¹ Three Letter Acronym/Abbreviation


For me, that book was W. Richard Stevens's TCP/IP Illustrated, volumes 1 & 2 particularly.


Surely they would be aware the audience would know what ethernet is. To me, L2 refers to the level 2 cpu cache.



The IP stack has the concept of layers, which function as abstractions that hide the implementation of lower layers from the upper layers. Layer 2 (L2) is the physical link layer - it only cares about getting a packet between two devices. Layer 3 (L3) is where IP addresses live. As the article describes a router has functionality to send a packet towards its final destination as well as get it between ports.


> The IP stack has the concept of layers, which function as abstractions that hide the implementation of lower layers from the upper layers

Correction: the network stack has layers, where IP is one of them, near the top.

Which is why most software targets IP. It’s a good abstraction and it’s portable.


GP may be referring to the "TCP/IP model" which does indeed define the layers used in common parlance. This model has 4 layers in contrast to the OSI model's 7 layers. The TCP/IP model is closer to how most real life network stack implementations are defined.

Arguably even this layering system is too rigid for reality but it's a decent model. See RFC 3439 section 3.


L1 is (naturally) physical. L2 is data link.


L1 is the physical layer. L2 is the MAC layer.

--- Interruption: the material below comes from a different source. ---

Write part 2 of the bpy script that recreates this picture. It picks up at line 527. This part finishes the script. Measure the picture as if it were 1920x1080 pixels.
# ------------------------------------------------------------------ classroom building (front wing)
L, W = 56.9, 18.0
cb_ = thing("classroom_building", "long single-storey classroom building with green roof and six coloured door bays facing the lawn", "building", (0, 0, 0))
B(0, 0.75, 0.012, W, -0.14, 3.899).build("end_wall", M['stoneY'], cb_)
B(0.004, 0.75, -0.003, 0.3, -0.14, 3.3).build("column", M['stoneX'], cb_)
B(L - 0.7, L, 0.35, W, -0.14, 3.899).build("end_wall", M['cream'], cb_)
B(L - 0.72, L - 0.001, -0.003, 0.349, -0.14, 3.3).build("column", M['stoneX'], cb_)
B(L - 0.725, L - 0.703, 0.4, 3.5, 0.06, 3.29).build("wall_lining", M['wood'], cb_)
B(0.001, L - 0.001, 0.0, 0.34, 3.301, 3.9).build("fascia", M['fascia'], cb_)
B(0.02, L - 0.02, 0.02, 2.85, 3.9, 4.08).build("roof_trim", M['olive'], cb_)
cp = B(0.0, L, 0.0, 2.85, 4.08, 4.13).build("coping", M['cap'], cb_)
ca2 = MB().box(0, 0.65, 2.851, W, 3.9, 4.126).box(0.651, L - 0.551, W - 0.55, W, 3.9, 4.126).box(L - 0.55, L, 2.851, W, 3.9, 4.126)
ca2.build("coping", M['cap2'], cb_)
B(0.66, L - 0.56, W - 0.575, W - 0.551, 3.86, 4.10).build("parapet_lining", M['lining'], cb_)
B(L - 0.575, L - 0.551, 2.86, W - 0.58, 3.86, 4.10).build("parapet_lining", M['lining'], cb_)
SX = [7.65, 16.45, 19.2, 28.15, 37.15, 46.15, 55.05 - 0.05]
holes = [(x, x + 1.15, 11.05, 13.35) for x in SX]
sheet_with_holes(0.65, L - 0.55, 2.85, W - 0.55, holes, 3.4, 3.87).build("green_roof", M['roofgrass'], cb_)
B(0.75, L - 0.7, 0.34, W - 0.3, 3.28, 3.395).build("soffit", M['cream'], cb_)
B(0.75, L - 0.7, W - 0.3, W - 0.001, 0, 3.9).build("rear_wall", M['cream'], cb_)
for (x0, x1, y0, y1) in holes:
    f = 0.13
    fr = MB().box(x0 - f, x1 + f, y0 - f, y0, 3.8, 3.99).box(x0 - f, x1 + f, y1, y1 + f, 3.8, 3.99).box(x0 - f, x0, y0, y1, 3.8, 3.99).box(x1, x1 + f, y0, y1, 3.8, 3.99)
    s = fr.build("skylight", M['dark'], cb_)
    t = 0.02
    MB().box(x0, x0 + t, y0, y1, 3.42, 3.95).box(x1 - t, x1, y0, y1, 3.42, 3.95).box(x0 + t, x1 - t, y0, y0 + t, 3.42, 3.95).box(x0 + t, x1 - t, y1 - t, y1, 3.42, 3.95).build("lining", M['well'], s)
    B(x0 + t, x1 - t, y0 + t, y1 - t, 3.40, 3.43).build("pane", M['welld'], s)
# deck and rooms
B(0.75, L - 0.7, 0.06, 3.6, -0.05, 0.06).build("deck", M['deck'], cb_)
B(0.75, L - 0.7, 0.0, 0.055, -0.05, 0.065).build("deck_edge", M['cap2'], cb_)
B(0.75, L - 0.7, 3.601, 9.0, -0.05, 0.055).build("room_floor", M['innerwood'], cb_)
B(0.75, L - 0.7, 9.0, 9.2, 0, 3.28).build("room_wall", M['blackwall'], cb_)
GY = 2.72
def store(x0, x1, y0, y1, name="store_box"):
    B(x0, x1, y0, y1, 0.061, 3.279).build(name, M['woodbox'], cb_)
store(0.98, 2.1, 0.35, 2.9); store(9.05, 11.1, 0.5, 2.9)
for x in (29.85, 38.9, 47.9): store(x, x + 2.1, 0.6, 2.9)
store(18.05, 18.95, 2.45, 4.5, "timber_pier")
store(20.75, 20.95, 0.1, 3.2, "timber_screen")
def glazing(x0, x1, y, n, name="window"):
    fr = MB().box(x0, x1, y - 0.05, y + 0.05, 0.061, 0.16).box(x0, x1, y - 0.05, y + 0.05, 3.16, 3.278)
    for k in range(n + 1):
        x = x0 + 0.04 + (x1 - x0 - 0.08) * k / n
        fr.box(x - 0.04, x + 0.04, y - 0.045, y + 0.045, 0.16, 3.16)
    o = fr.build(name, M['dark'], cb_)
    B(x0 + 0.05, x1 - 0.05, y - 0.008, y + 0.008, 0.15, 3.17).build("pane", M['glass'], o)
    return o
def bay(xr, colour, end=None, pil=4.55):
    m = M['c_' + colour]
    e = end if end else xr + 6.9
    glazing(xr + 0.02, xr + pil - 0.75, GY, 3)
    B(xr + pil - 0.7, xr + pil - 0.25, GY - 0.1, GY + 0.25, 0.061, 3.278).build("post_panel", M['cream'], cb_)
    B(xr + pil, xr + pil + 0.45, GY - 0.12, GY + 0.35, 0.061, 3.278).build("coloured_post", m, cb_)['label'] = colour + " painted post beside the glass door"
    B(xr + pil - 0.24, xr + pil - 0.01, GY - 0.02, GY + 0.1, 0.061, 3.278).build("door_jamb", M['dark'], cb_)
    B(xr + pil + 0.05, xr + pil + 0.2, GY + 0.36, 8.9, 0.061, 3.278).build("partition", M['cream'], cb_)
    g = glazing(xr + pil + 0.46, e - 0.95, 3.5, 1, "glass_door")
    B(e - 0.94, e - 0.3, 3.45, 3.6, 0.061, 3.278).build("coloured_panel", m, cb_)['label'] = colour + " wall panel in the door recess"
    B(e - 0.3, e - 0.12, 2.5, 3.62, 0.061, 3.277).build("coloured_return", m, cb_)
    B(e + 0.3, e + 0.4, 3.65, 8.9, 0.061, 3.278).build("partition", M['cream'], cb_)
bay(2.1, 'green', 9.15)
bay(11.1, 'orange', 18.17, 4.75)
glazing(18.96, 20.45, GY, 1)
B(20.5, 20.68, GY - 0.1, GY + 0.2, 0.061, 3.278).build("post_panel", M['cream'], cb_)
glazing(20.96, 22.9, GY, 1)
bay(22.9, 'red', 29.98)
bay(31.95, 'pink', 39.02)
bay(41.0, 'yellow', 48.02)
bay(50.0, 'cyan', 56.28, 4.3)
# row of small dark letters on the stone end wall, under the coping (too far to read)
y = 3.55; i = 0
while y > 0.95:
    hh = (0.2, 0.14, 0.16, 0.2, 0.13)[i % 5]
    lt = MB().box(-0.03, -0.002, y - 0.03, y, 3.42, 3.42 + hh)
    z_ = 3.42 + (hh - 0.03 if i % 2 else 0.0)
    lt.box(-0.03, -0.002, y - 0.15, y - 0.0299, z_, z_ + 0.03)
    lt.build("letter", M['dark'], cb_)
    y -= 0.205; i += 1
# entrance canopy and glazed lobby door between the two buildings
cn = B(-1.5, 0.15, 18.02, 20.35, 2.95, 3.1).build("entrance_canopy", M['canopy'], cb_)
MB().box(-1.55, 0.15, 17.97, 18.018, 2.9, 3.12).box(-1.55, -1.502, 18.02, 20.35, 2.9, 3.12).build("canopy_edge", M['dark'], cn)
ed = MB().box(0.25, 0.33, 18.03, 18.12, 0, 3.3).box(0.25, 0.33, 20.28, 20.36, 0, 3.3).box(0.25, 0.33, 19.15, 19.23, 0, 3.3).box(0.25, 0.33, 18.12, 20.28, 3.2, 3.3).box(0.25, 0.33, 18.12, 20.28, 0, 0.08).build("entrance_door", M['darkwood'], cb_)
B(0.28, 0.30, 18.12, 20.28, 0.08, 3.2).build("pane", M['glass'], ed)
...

This refers to Layer 2 in the OSI model of the network stack. See https://en.wikipedia.org/wiki/OSI_model

1. physical layer, 2. data link, 3.vnetwork, 4. transport, 5. session, 6. presentation, 7. application layer.

So, many switches are layer 2, but layer 3 switches are often referred to as switching routers. This can cause two different switches to act differently from each other in certain network environments. It isn't that one switch "doesn't work" but that it isn't a router.

A router is nominally a L3 device, though most actually are L1-7. To work, you need L1 & L2, but in today's world, there are applications and interfaces that move the router across L1-7, though not to the same depth as purpose built application devices for example. Topping this off, some routers will switch and some will not. It's the same wide-world of words that we see across the whole computer industry.

The OSI model differs from the TCP model of networking, even though both use numbered layers.


You may want to read OSI 7 layers model. Those L1,L2,L3,L4 and L7 concept derived from that model. L1 is the physical access. It is the cable, the fiber or the WiFi itself. L2 is datalink. We use Ethernet for IP network. The device that mainly handle communication at this later called a switch. L3 is network. In IP Network it handles the routings between IP Network. The device usually called as a router.

Some devices can do L2 and L3 at the same time. That’s why another term came up: L2 only switch.

And so on, you can read it more on [1].